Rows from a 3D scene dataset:
++++++++++++++++++++

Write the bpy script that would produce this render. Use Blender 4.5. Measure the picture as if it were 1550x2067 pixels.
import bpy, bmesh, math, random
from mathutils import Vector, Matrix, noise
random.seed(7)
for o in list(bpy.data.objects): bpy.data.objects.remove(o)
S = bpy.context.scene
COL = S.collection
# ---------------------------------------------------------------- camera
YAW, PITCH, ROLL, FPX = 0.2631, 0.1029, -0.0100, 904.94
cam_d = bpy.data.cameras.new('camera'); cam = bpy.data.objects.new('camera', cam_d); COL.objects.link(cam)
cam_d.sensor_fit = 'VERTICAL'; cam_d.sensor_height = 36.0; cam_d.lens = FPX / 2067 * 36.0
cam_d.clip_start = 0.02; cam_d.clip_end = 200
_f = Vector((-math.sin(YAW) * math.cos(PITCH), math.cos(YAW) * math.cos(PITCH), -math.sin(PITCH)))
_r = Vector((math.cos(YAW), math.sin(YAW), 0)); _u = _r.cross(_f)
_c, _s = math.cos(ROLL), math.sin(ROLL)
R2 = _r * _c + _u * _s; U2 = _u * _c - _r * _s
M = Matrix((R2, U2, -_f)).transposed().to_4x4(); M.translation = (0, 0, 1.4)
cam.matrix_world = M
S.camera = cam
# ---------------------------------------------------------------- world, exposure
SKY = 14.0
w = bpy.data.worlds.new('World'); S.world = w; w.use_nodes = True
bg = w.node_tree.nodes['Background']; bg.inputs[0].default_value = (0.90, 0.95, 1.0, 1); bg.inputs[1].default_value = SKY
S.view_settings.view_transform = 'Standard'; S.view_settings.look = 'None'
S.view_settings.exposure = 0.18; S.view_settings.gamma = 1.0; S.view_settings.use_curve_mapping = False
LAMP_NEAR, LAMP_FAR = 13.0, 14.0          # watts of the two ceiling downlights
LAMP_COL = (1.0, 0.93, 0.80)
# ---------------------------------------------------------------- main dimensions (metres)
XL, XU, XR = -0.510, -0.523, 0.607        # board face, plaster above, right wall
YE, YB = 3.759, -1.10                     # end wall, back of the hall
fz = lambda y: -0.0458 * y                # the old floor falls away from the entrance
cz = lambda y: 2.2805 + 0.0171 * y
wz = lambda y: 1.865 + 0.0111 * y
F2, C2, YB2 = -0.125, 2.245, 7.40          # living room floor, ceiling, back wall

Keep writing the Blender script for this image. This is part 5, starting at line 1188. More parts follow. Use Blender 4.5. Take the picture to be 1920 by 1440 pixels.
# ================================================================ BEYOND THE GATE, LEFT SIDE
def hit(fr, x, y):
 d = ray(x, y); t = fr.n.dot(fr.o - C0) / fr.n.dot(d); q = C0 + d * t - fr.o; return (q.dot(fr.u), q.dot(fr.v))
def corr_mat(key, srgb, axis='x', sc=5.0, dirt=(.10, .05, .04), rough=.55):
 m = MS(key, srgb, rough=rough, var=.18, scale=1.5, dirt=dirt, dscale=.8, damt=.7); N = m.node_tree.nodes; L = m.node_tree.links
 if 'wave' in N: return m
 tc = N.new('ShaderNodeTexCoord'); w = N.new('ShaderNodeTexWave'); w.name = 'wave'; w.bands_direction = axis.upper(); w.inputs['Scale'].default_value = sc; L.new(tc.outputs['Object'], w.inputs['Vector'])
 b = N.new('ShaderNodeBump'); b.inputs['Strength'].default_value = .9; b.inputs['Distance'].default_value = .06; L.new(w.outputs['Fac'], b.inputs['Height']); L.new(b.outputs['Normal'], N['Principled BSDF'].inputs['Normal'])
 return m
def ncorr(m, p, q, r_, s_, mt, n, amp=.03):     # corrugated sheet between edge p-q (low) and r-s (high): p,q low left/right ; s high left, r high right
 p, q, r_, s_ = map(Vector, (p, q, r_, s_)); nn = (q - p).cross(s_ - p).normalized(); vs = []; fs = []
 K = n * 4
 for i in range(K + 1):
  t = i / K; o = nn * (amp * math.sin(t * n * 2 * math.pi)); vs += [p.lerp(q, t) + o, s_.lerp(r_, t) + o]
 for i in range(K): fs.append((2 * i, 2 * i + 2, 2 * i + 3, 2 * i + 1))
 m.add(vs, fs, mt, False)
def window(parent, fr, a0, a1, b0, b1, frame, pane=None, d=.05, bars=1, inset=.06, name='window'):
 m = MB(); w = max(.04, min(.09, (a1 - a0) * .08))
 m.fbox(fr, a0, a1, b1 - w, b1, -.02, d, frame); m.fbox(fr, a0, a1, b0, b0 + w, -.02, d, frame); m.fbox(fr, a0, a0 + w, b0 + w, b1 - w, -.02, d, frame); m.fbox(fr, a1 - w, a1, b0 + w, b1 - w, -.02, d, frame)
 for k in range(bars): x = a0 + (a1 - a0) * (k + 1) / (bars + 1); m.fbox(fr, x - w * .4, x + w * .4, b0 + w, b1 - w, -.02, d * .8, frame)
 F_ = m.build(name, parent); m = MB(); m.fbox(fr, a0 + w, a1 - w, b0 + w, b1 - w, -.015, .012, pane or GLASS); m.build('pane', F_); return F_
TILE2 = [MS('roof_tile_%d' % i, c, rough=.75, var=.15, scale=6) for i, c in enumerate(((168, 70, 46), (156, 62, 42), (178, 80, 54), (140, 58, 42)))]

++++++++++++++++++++

» **EXERCISE TASK**
Your task is to quote all of the data word for word.

» **RESPONSE TO THE EXERCISE**
Write the bpy script that would produce this render. Use Blender 4.5. Measure the picture as if it were 1550x2067 pixels.
import bpy, bmesh, math, random
from mathutils import Vector, Matrix, noise
random.seed(7)
for o in list(bpy.data.objects): bpy.data.objects.remove(o)
S = bpy.context.scene
COL = S.collection
# ---------------------------------------------------------------- camera
YAW, PITCH, ROLL, FPX = 0.2631, 0.1029, -0.0100, 904.94
cam_d = bpy.data.cameras.new('camera'); cam = bpy.data.objects.new('camera', cam_d); COL.objects.link(cam)
cam_d.sensor_fit = 'VERTICAL'; cam_d.sensor_height = 36.0; cam_d.lens = FPX / 2067 * 36.0
cam_d.clip_start = 0.02; cam_d.clip_end = 200
_f = Vector((-math.sin(YAW) * math.cos(PITCH), math.cos(YAW) * math.cos(PITCH), -math.sin(PITCH)))
_r = Vector((math.cos(YAW), math.sin(YAW), 0)); _u = _r.cross(_f)
_c, _s = math.cos(ROLL), math.sin(ROLL)
R2 = _r * _c + _u * _s; U2 = _u * _c - _r * _s
M = Matrix((R2, U2, -_f)).transposed().to_4x4(); M.translation = (0, 0, 1.4)
cam.matrix_world = M
S.camera = cam
# ---------------------------------------------------------------- world, exposure
SKY = 14.0
w = bpy.data.worlds.new('World'); S.world = w; w.use_nodes = True
bg = w.node_tree.nodes['Background']; bg.inputs[0].default_value = (0.90, 0.95, 1.0, 1); bg.inputs[1].default_value = SKY
S.view_settings.view_transform = 'Standard'; S.view_settings.look = 'None'
S.view_settings.exposure = 0.18; S.view_settings.gamma = 1.0; S.view_settings.use_curve_mapping = False
LAMP_NEAR, LAMP_FAR = 13.0, 14.0          # watts of the two ceiling downlights
LAMP_COL = (1.0, 0.93, 0.80)
# ---------------------------------------------------------------- main dimensions (metres)
XL, XU, XR = -0.510, -0.523, 0.607        # board face, plaster above, right wall
YE, YB = 3.759, -1.10                     # end wall, back of the hall
fz = lambda y: -0.0458 * y                # the old floor falls away from the entrance
cz = lambda y: 2.2805 + 0.0171 * y
wz = lambda y: 1.865 + 0.0111 * y
F2, C2, YB2 = -0.125, 2.245, 7.40          # living room floor, ceiling, back wall

Keep writing the Blender script for this image. This is part 5, starting at line 1188. More parts follow. Use Blender 4.5. Take the picture to be 1920 by 1440 pixels.
# ================================================================ BEYOND THE GATE, LEFT SIDE
def hit(fr, x, y):
 d = ray(x, y); t = fr.n.dot(fr.o - C0) / fr.n.dot(d); q = C0 + d * t - fr.o; return (q.dot(fr.u), q.dot(fr.v))
def corr_mat(key, srgb, axis='x', sc=5.0, dirt=(.10, .05, .04), rough=.55):
 m = MS(key, srgb, rough=rough, var=.18, scale=1.5, dirt=dirt, dscale=.8, damt=.7); N = m.node_tree.nodes; L = m.node_tree.links
 if 'wave' in N: return m
 tc = N.new('ShaderNodeTexCoord'); w = N.new('ShaderNodeTexWave'); w.name = 'wave'; w.bands_direction = axis.upper(); w.inputs['Scale'].default_value = sc; L.new(tc.outputs['Object'], w.inputs['Vector'])
 b = N.new('ShaderNodeBump'); b.inputs['Strength'].default_value = .9; b.inputs['Distance'].default_value = .06; L.new(w.outputs['Fac'], b.inputs['Height']); L.new(b.outputs['Normal'], N['Principled BSDF'].inputs['Normal'])
 return m
def ncorr(m, p, q, r_, s_, mt, n, amp=.03):     # corrugated sheet between edge p-q (low) and r-s (high): p,q low left/right ; s high left, r high right
 p, q, r_, s_ = map(Vector, (p, q, r_, s_)); nn = (q - p).cross(s_ - p).normalized(); vs = []; fs = []
 K = n * 4
 for i in range(K + 1):
  t = i / K; o = nn * (amp * math.sin(t * n * 2 * math.pi)); vs += [p.lerp(q, t) + o, s_.lerp(r_, t) + o]
 for i in range(K): fs.append((2 * i, 2 * i + 2, 2 * i + 3, 2 * i + 1))
 m.add(vs, fs, mt, False)
def window(parent, fr, a0, a1, b0, b1, frame, pane=None, d=.05, bars=1, inset=.06, name='window'):
 m = MB(); w = max(.04, min(.09, (a1 - a0) * .08))
 m.fbox(fr, a0, a1, b1 - w, b1, -.02, d, frame); m.fbox(fr, a0, a1, b0, b0 + w, -.02, d, frame); m.fbox(fr, a0, a0 + w, b0 + w, b1 - w, -.02, d, frame); m.fbox(fr, a1 - w, a1, b0 + w, b1 - w, -.02, d, frame)
 for k in range(bars): x = a0 + (a1 - a0) * (k + 1) / (bars + 1); m.fbox(fr, x - w * .4, x + w * .4, b0 + w, b1 - w, -.02, d * .8, frame)
 F_ = m.build(name, parent); m = MB(); m.fbox(fr, a0 + w, a1 - w, b0 + w, b1 - w, -.015, .012, pane or GLASS); m.build('pane', F_); return F_
TILE2 = [MS('roof_tile_%d' % i, c, rough=.75, var=.15, scale=6) for i, c in enumerate(((168, 70, 46), (156, 62, 42), (178, 80, 54), (140, 58, 42)))]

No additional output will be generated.